◆ PROBLEM: Please print the lines between the one with "Build this scene" and the one with "PI = math.pi", both ends included, exactly as written, with no pictures.

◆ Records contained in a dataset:
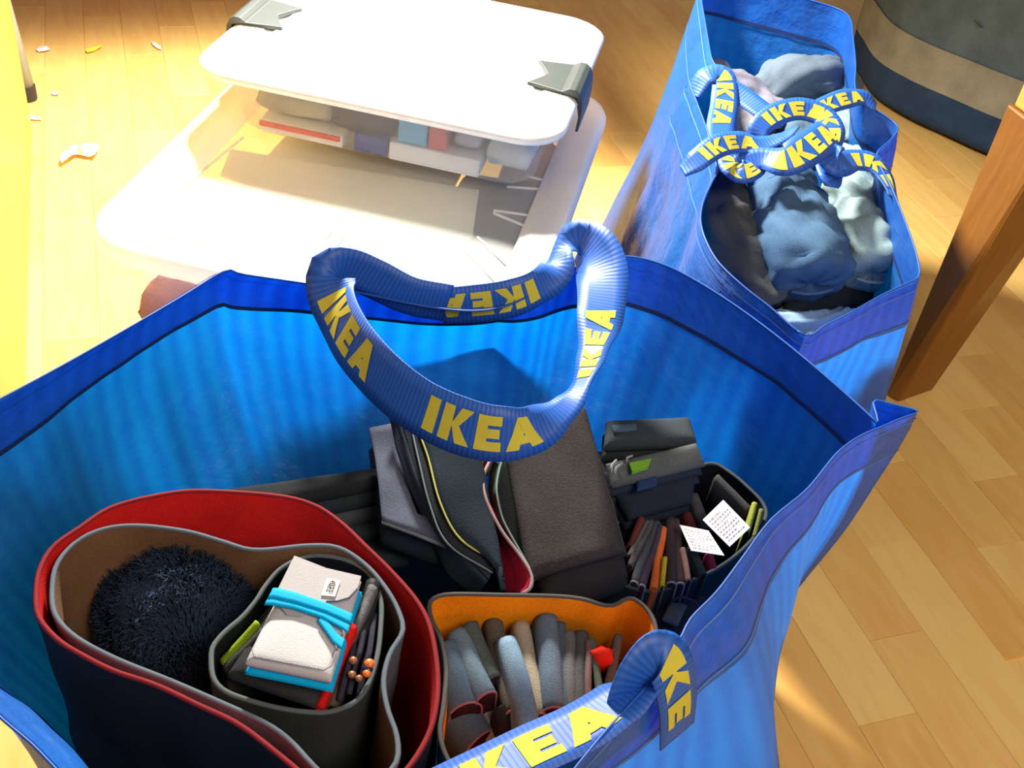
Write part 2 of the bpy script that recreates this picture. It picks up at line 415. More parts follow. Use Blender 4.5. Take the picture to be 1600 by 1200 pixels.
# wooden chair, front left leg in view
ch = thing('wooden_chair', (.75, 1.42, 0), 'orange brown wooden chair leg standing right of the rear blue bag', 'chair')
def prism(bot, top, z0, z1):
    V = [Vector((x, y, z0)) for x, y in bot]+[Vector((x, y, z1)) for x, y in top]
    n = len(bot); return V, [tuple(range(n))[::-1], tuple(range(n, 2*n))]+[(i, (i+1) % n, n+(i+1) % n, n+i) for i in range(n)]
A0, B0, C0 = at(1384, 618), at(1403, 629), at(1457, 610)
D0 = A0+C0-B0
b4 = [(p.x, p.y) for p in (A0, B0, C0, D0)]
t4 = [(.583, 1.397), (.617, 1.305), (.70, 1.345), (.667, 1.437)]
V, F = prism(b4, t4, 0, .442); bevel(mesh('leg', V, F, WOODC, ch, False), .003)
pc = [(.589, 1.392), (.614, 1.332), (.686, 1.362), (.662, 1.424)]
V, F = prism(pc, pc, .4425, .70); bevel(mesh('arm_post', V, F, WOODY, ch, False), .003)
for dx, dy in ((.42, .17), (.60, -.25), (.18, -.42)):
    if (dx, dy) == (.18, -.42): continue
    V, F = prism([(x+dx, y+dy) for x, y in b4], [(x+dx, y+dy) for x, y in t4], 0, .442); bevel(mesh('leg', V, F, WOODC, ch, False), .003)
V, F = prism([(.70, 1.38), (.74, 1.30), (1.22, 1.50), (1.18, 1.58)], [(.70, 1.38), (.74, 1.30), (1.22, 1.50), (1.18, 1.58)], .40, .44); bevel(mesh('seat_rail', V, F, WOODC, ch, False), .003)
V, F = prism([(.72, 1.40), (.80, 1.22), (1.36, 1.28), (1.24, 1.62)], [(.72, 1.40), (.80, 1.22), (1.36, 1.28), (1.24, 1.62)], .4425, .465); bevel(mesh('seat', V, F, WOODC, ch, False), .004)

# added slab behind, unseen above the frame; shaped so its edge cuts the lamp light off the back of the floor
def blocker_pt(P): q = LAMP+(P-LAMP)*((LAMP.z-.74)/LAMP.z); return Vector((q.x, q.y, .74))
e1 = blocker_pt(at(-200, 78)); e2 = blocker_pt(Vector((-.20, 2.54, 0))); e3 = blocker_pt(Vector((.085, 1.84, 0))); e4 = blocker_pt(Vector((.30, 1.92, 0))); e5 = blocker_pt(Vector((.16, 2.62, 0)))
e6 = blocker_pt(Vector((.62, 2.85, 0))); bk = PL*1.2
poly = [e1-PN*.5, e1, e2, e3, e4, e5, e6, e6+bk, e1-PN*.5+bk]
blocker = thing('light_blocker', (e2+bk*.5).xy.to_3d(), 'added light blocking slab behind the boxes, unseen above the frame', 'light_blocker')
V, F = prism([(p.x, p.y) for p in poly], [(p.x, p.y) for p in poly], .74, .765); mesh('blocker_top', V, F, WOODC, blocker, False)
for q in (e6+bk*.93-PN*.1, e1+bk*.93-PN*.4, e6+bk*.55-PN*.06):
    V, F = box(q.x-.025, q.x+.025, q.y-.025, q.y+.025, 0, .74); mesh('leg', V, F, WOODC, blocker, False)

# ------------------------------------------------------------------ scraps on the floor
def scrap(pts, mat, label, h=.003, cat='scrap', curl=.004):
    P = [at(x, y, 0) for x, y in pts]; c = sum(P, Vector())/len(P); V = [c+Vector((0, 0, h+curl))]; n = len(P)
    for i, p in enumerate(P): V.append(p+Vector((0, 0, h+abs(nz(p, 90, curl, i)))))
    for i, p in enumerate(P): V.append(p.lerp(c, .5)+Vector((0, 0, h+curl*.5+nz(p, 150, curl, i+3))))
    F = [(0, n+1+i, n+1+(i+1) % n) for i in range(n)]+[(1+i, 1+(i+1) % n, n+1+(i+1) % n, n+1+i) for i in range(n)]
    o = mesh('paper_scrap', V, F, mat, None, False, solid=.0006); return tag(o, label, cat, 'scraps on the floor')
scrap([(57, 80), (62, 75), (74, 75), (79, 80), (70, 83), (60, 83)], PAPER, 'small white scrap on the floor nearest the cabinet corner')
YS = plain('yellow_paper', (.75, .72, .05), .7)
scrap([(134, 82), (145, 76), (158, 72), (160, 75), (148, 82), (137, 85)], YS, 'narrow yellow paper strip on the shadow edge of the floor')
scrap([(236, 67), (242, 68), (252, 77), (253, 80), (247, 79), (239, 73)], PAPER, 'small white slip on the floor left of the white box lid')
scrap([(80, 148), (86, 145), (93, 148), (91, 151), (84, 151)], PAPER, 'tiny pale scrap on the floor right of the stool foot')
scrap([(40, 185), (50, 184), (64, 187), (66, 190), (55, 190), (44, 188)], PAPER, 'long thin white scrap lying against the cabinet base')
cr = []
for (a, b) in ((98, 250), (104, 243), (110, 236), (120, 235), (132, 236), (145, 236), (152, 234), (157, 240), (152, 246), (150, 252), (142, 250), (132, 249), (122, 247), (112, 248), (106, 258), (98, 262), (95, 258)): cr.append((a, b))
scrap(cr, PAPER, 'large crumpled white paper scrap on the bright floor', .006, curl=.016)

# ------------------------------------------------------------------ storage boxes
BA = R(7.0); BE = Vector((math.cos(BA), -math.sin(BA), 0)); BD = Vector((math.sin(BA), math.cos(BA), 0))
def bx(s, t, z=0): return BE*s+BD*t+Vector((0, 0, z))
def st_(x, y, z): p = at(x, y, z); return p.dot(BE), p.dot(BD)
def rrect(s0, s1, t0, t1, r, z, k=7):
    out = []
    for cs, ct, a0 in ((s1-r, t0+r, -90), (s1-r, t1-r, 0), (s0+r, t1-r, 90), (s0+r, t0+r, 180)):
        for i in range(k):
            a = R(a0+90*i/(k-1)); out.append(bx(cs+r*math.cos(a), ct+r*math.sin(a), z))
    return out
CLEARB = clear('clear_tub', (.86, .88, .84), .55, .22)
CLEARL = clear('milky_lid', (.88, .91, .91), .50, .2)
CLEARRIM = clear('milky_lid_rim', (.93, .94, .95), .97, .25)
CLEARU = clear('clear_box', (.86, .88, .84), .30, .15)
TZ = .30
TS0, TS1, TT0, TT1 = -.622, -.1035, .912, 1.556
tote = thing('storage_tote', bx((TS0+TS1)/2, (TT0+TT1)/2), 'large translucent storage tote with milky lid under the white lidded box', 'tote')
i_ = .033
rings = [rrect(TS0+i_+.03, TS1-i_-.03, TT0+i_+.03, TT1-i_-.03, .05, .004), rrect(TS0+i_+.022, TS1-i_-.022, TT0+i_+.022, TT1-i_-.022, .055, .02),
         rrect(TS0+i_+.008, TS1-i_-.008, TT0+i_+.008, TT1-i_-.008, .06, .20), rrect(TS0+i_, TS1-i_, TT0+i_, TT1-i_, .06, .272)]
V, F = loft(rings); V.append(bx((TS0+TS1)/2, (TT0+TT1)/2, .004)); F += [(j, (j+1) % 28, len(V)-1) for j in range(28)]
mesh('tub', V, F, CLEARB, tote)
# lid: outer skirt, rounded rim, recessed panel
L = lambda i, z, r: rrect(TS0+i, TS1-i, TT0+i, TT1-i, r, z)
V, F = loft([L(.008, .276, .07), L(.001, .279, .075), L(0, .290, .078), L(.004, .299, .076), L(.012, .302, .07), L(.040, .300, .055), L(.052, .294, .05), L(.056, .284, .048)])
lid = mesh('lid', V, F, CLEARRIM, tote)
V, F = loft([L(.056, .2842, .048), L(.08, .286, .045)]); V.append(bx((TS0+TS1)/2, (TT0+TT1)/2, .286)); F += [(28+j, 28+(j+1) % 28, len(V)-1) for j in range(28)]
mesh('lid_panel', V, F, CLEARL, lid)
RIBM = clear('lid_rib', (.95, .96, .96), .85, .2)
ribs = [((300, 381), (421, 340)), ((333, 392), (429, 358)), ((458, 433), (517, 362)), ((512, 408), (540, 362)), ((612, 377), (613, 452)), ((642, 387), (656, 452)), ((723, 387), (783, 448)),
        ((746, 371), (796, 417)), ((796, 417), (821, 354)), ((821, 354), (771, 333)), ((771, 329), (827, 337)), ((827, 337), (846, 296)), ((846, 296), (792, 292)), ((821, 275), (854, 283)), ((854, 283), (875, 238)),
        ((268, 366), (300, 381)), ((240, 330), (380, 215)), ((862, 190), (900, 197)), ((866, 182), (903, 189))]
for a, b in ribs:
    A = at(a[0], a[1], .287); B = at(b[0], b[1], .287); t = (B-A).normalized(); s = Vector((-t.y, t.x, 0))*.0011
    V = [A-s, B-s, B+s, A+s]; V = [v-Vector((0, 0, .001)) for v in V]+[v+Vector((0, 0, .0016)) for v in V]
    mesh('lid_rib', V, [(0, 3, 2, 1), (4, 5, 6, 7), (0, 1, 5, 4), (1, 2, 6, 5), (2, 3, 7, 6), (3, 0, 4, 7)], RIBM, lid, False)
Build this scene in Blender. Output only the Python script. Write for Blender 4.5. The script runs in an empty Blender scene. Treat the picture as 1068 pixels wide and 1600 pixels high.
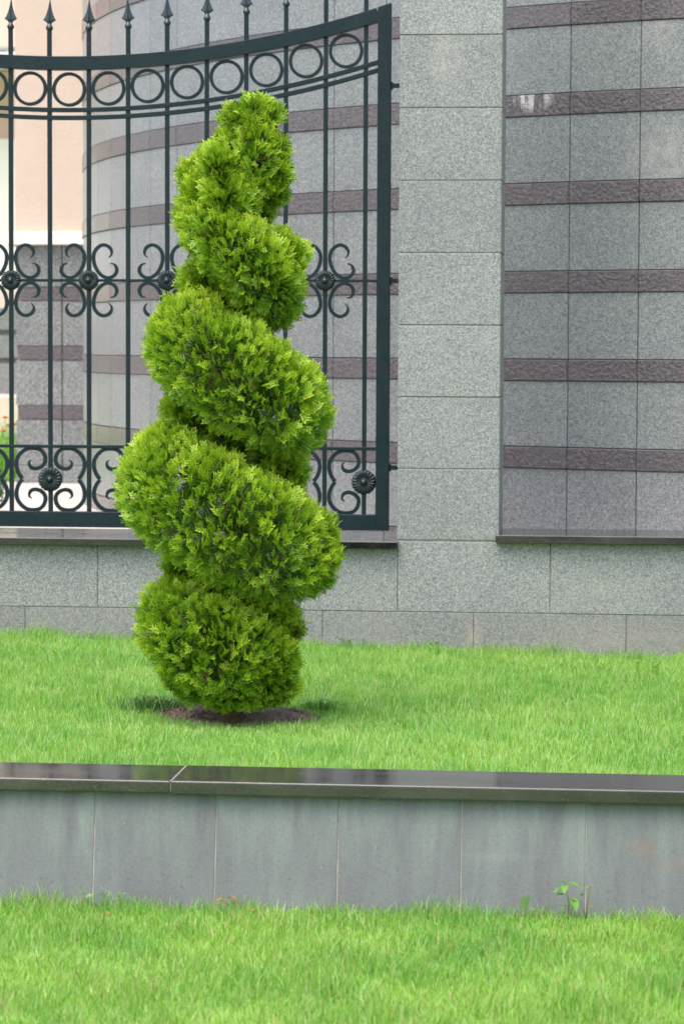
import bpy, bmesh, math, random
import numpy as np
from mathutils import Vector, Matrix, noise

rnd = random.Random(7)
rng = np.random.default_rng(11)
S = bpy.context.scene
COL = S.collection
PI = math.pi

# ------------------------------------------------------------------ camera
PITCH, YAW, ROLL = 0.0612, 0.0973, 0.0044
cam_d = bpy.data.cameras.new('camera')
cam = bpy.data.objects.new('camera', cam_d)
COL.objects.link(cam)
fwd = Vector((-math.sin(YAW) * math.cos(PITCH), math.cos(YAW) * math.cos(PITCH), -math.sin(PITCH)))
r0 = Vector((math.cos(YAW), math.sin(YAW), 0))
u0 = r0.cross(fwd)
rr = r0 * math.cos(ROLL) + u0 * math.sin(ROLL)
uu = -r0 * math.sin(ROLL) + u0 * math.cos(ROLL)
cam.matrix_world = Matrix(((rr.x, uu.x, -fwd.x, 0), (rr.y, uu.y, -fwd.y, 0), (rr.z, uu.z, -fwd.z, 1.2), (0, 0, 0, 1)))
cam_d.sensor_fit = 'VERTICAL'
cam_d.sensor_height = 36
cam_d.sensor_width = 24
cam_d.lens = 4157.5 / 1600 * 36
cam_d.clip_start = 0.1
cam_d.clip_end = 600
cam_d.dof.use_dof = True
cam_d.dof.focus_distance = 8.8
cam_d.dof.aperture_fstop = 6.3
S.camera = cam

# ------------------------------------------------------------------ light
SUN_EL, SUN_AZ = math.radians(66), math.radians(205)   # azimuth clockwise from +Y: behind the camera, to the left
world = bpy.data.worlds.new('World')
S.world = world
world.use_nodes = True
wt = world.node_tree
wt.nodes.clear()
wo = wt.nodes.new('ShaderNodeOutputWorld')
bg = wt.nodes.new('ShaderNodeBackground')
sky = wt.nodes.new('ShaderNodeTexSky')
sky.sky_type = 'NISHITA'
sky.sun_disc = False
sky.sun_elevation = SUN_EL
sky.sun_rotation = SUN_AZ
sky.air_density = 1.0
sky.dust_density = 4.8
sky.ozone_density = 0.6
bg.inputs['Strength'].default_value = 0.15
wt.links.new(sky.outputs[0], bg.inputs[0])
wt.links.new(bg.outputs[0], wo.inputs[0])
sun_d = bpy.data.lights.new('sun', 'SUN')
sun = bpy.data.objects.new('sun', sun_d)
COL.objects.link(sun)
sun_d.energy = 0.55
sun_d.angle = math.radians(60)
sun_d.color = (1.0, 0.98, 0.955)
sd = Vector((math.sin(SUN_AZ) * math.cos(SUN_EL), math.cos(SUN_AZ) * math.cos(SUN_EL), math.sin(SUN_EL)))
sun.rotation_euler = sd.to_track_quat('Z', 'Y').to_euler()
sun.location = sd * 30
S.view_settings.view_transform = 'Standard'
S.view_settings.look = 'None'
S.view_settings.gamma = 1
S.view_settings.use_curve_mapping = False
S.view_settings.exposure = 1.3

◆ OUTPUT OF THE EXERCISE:
Build this scene in Blender. Output only the Python script. Write for Blender 4.5. The script runs in an empty Blender scene. Treat the picture as 1068 pixels wide and 1600 pixels high.
import bpy, bmesh, math, random
import numpy as np
from mathutils import Vector, Matrix, noise

rnd = random.Random(7)
rng = np.random.default_rng(11)
S = bpy.context.scene
COL = S.collection
PI = math.pi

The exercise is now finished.